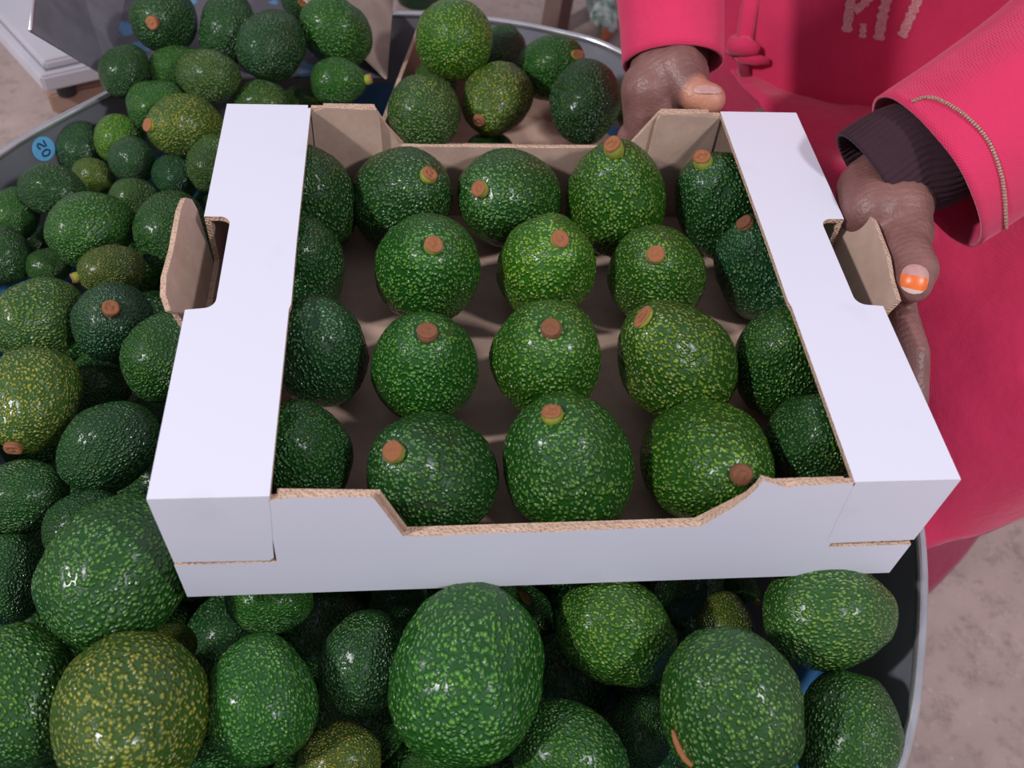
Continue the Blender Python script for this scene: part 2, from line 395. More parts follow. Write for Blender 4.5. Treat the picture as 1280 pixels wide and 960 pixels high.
for sx in (-1, 1):
    # side wall in (y, z) with handle notch open at the top
    p = [(-D2 + TH, -H), (D2 - TH, -H), (D2 - TH, -.0035), (HY1, -.0035), (HY1, HZ)] + [(HY0, HZ), (HY0, -.0035), (-D2 + TH, -.0035)]
    obj('side_wall', panel([(sx * W2, y, z) for y, z in p], (sx, 0, 0), TH), carton, WK)
    # folded shelf on top with the other half of the handle hole
    q = [(W2, -D2), (W2, HY0)] + [(q0, q1) for q0, q1 in arc(.1815, HY0 + .0075, .0065, -PI / 2, -PI, 5)] + \
        [(q0, q1) for q0, q1 in arc(.1815, HY1 - .0065, .0065, PI, PI / 2, 5)] + [(W2, HY1), (W2, D2), (W2 - .004, D2), (W2 - S, D2), (W2 - S, .02), (W2 - S - .0006, -.03), (W2 - S + .0003, -.034), (W2 - S, -D2)]
    sb = panel([(sx * x, y, .0) for x, y in q], (0, 0, 1), TH)
    for f_ in sb.faces:
        c_ = f_.calc_center_median()
        if f_.material_index == 2 and (abs(c_.y) > D2 - .0005 or abs(c_.x) > W2 - .004): f_.material_index = 0
    obj('shelf', sb, carton, [M['white'], M['kraft'], M['edge']])
    # inner leg of the folded shelf
    obj('inner_wall', panel([(sx * (W2 - .006), -D2 + .006, -H + .004), (sx * (W2 - .006), D2 - .006, -H + .004), (sx * (W2 - .006), D2 - .006, -.05), (sx * (W2 - .006), -D2 + .006, -.05)], (-sx, 0, 0), TH * .8), carton, KK)
    for sy in (-1, 1):
        fl = .0012 if sy < 0 else 0
        t = [(W2, -.0002), (W2 - .0005, -.0565), (W2 - .046, -.0575), (W2 - .0485, -.055), (W2 - S + .0012, -.012), (W2 - S + .0006, -.0002)]
        pts3 = [(sx * x, sy * (D2 + .0001), z) for x, z in t]
        obj('end_tab', panel(pts3, (0, sy, 0), TH), carton, WK)
# handle flaps, pushed outwards
def flap(sx, pix, hinge):
    h = Vector((sx * (W2 + .0002), 0, HZ)); n = Vector((-sx, 0, .28)).normalized(); out = []
    for x, y in pix:
        d = Vector(ray(x, y)); out.append(Vector(cam.location) + d * ((h - cam.location).dot(n) / d.dot(n)))
    out += [Vector((h.x, y, h.z)) for y in hinge]
    obj('handle_flap', panel(out, n, TH), carton, KK)
flap(1, [(1045, 287), (1060, 262), (1072, 251), (1080, 256), (1092, 278), (1108, 320), (1113, 350), (1121, 375), (1108, 388)], (-.030, .036))
flap(-1, [(247, 262), (240, 249), (232, 247), (226, 262), (217, 312), (208, 345), (207, 368), (214, 388), (222, 391)], (-.030, .038))

# ------------------------------------------------------------------ second brown tray inside the basin
tray = empty('brown_tray', (.06, .36, -.20), label='brown cardboard tray of loose avocados standing in the basin behind the white carton', cat='box')
A, B = pt(488, 134, z=-.115), pt(530, 23, z=-.115)
x0, x1, y0, y1, zt, zb = A.x, .19, A.y - .05, B.y, -.115, -.205
slant = (B.x - A.x) / (B.y - A.y)
def tx(y): return A.x + (y - A.y) * slant
T2 = .0035
obj('side_wall', panel([(tx(y0), y0, zt), (tx(y1), y1, zt), (tx(y1) + .006, y1, zb), (tx(y0) + .006, y0, zb)], (1, 0, 0), T2), tray, KK)
obj('side_wall', panel([(x1, y0, zt), (x1 - .03, y1 - .06, zt - .06), (x1 - .03, y1 - .06, zb), (x1, y0, zb)], (-1, 0, 0), T2), tray, KK)
obj('back_wall', panel([(tx(y1), y1, zt), (tx(y1) + .04, y1 - .012, zt - .012), (x1 - .03, y1 - .06, zt - .06), (x1 - .03, y1 - .06, zb), (tx(y1), y1, zb)], (0, -1, 0), T2), tray, KK)
obj('front_wall', panel([(tx(y0), y0, zt), (x1, y0, zt), (x1, y0, zb), (tx(y0), y0, zb)], (0, 1, 0), T2), tray, KK)
obj('bottom_panel', panel([(tx(y0), y0, zb), (x1, y0, zb), (x1 - .03, y1 - .06, zb), (tx(y1), y1, zb)], (0, 0, 1), T2), tray, KK)

# ------------------------------------------------------------------ weighing pan, scale, wooden block
pan = empty('scale_pan', (-.22, .55, -.125), label='grey metal weighing pan with sloping sides holding avocados, behind the basin', cat='pan')
PZ = -.122
FLc, FRc = pt(137, 97, z=PZ), pt(484, 95, z=PZ)
BL = FLc + Vector((-.03, .36, 0)); BR = FRc + Vector((.012, .36, 0))
obj('pan_bottom', panel([FLc, FRc, BR, BL], (0, 0, 1), .002), pan, [M['pan_floor']] * 3, label='blue painted bottom, paint peeling, shade painted in as dark patches')
tl = pt(38, 38, z=-.05); tb = pt(42, 0, z=-.05); tb = tl + (tb - tl) * 6
obj('side_wall', panel([FLc, tl, tb, BL], (1, 0, .5), .002), pan, [M['panmetal']] * 3)
obj('wall_lip', tube([tl, tl.lerp(tb, .5), tb], .0016, 6), pan, [M['rim']], True)
tr = pt(383, 0, z=-.062); tr2 = FRc + (tr - FRc) * 1.15
obj('side_wall', panel([FRc + Vector((0, -.004, 0)), tr2, BR + Vector((-.07, 0, .07)), BR], (1, 0, .5), .002), pan, [M['panback']] * 3, label='beige right side wall')
obj('back_wall', panel([BL, tb, BR + Vector((-.07, 0, .07)), BR], (0, -1, 0), .002), pan, [M['panmetal']] * 3)
scale = empty('weighing_scale', (-.35, .85, -.36), label='white plastic weighing scale on a pale wooden block, upper left', cat='scale')
c0 = pt(50, 97, z=-.33); e1 = (pt(118, 88, z=-.33) - c0).normalized(); e2 = Vector((-e1.y, e1.x, 0))
e2 = (pt(0, 42, z=-.33) - c0).normalized(); e1 = (e1 + (e1 - e2 * e1.dot(e2)).normalized()).normalized()
def quadbox(c, a, b, la, lb, z0, z1, ins=0):
    bm = bmesh.new(); v = [c, c + a * la, c + a * la + b * lb, c + b * lb]
    lo = [bm.verts.new((p.x, p.y, z0)) for p in v]; hi = [bm.verts.new((p.x, p.y, z1)) for p in v]
    bm.faces.new(lo[::-1]); bm.faces.new(hi)
    for i in range(4): bm.faces.new((lo[i], lo[(i + 1) % 4], hi[(i + 1) % 4], hi[i]))
    bmesh.ops.bevel(bm, geom=bm.edges[:], offset=.003, segments=2, affect='EDGES'); return bm
bd = obj('body', quadbox(c0, e1, e2, .30, .30, -.352, -.33), scale, [M['scale']])
obj('top_cover', quadbox(c0 + (e1 + e2) * .012, e1, e2, .276, .276, -.333, -.318), scale, [M['scale']])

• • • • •

THE PROBLEM =
In your copy, leave out the pictures and reproduce the material above exactly.

TASK OUTPUT =
Continue the Blender Python script for this scene: part 2, from line 395. More parts follow. Write for Blender 4.5. Treat the picture as 1280 pixels wide and 960 pixels high.
for sx in (-1, 1):
    # side wall in (y, z) with handle notch open at the top
    p = [(-D2 + TH, -H), (D2 - TH, -H), (D2 - TH, -.0035), (HY1, -.0035), (HY1, HZ)] + [(HY0, HZ), (HY0, -.0035), (-D2 + TH, -.0035)]
    obj('side_wall', panel([(sx * W2, y, z) for y, z in p], (sx, 0, 0), TH), carton, WK)
    # folded shelf on top with the other half of the handle hole
    q = [(W2, -D2), (W2, HY0)] + [(q0, q1) for q0, q1 in arc(.1815, HY0 + .0075, .0065, -PI / 2, -PI, 5)] + \
        [(q0, q1) for q0, q1 in arc(.1815, HY1 - .0065, .0065, PI, PI / 2, 5)] + [(W2, HY1), (W2, D2), (W2 - .004, D2), (W2 - S, D2), (W2 - S, .02), (W2 - S - .0006, -.03), (W2 - S + .0003, -.034), (W2 - S, -D2)]
    sb = panel([(sx * x, y, .0) for x, y in q], (0, 0, 1), TH)
    for f_ in sb.faces:
        c_ = f_.calc_center_median()
        if f_.material_index == 2 and (abs(c_.y) > D2 - .0005 or abs(c_.x) > W2 - .004): f_.material_index = 0
    obj('shelf', sb, carton, [M['white'], M['kraft'], M['edge']])
    # inner leg of the folded shelf
    obj('inner_wall', panel([(sx * (W2 - .006), -D2 + .006, -H + .004), (sx * (W2 - .006), D2 - .006, -H + .004), (sx * (W2 - .006), D2 - .006, -.05), (sx * (W2 - .006), -D2 + .006, -.05)], (-sx, 0, 0), TH * .8), carton, KK)
    for sy in (-1, 1):
        fl = .0012 if sy < 0 else 0
        t = [(W2, -.0002), (W2 - .0005, -.0565), (W2 - .046, -.0575), (W2 - .0485, -.055), (W2 - S + .0012, -.012), (W2 - S + .0006, -.0002)]
        pts3 = [(sx * x, sy * (D2 + .0001), z) for x, z in t]
        obj('end_tab', panel(pts3, (0, sy, 0), TH), carton, WK)
# handle flaps, pushed outwards
def flap(sx, pix, hinge):
    h = Vector((sx * (W2 + .0002), 0, HZ)); n = Vector((-sx, 0, .28)).normalized(); out = []
    for x, y in pix:
        d = Vector(ray(x, y)); out.append(Vector(cam.location) + d * ((h - cam.location).dot(n) / d.dot(n)))
    out += [Vector((h.x, y, h.z)) for y in hinge]
    obj('handle_flap', panel(out, n, TH), carton, KK)
flap(1, [(1045, 287), (1060, 262), (1072, 251), (1080, 256), (1092, 278), (1108, 320), (1113, 350), (1121, 375), (1108, 388)], (-.030, .036))
flap(-1, [(247, 262), (240, 249), (232, 247), (226, 262), (217, 312), (208, 345), (207, 368), (214, 388), (222, 391)], (-.030, .038))

# ------------------------------------------------------------------ second brown tray inside the basin
tray = empty('brown_tray', (.06, .36, -.20), label='brown cardboard tray of loose avocados standing in the basin behind the white carton', cat='box')
A, B = pt(488, 134, z=-.115), pt(530, 23, z=-.115)
x0, x1, y0, y1, zt, zb = A.x, .19, A.y - .05, B.y, -.115, -.205
slant = (B.x - A.x) / (B.y - A.y)
def tx(y): return A.x + (y - A.y) * slant
T2 = .0035
obj('side_wall', panel([(tx(y0), y0, zt), (tx(y1), y1, zt), (tx(y1) + .006, y1, zb), (tx(y0) + .006, y0, zb)], (1, 0, 0), T2), tray, KK)
obj('side_wall', panel([(x1, y0, zt), (x1 - .03, y1 - .06, zt - .06), (x1 - .03, y1 - .06, zb), (x1, y0, zb)], (-1, 0, 0), T2), tray, KK)
obj('back_wall', panel([(tx(y1), y1, zt), (tx(y1) + .04, y1 - .012, zt - .012), (x1 - .03, y1 - .06, zt - .06), (x1 - .03, y1 - .06, zb), (tx(y1), y1, zb)], (0, -1, 0), T2), tray, KK)
obj('front_wall', panel([(tx(y0), y0, zt), (x1, y0, zt), (x1, y0, zb), (tx(y0), y0, zb)], (0, 1, 0), T2), tray, KK)
obj('bottom_panel', panel([(tx(y0), y0, zb), (x1, y0, zb), (x1 - .03, y1 - .06, zb), (tx(y1), y1, zb)], (0, 0, 1), T2), tray, KK)

# ------------------------------------------------------------------ weighing pan, scale, wooden block
pan = empty('scale_pan', (-.22, .55, -.125), label='grey metal weighing pan with sloping sides holding avocados, behind the basin', cat='pan')
PZ = -.122
FLc, FRc = pt(137, 97, z=PZ), pt(484, 95, z=PZ)
BL = FLc + Vector((-.03, .36, 0)); BR = FRc + Vector((.012, .36, 0))
obj('pan_bottom', panel([FLc, FRc, BR, BL], (0, 0, 1), .002), pan, [M['pan_floor']] * 3, label='blue painted bottom, paint peeling, shade painted in as dark patches')
tl = pt(38, 38, z=-.05); tb = pt(42, 0, z=-.05); tb = tl + (tb - tl) * 6
obj('side_wall', panel([FLc, tl, tb, BL], (1, 0, .5), .002), pan, [M['panmetal']] * 3)
obj('wall_lip', tube([tl, tl.lerp(tb, .5), tb], .0016, 6), pan, [M['rim']], True)
tr = pt(383, 0, z=-.062); tr2 = FRc + (tr - FRc) * 1.15
obj('side_wall', panel([FRc + Vector((0, -.004, 0)), tr2, BR + Vector((-.07, 0, .07)), BR], (1, 0, .5), .002), pan, [M['panback']] * 3, label='beige right side wall')
obj('back_wall', panel([BL, tb, BR + Vector((-.07, 0, .07)), BR], (0, -1, 0), .002), pan, [M['panmetal']] * 3)
scale = empty('weighing_scale', (-.35, .85, -.36), label='white plastic weighing scale on a pale wooden block, upper left', cat='scale')
c0 = pt(50, 97, z=-.33); e1 = (pt(118, 88, z=-.33) - c0).normalized(); e2 = Vector((-e1.y, e1.x, 0))
e2 = (pt(0, 42, z=-.33) - c0).normalized(); e1 = (e1 + (e1 - e2 * e1.dot(e2)).normalized()).normalized()
def quadbox(c, a, b, la, lb, z0, z1, ins=0):
    bm = bmesh.new(); v = [c, c + a * la, c + a * la + b * lb, c + b * lb]
    lo = [bm.verts.new((p.x, p.y, z0)) for p in v]; hi = [bm.verts.new((p.x, p.y, z1)) for p in v]
    bm.faces.new(lo[::-1]); bm.faces.new(hi)
    for i in range(4): bm.faces.new((lo[i], lo[(i + 1) % 4], hi[(i + 1) % 4], hi[i]))
    bmesh.ops.bevel(bm, geom=bm.edges[:], offset=.003, segments=2, affect='EDGES'); return bm
bd = obj('body', quadbox(c0, e1, e2, .30, .30, -.352, -.33), scale, [M['scale']])
obj('top_cover', quadbox(c0 + (e1 + e2) * .012, e1, e2, .276, .276, -.333, -.318), scale, [M['scale']])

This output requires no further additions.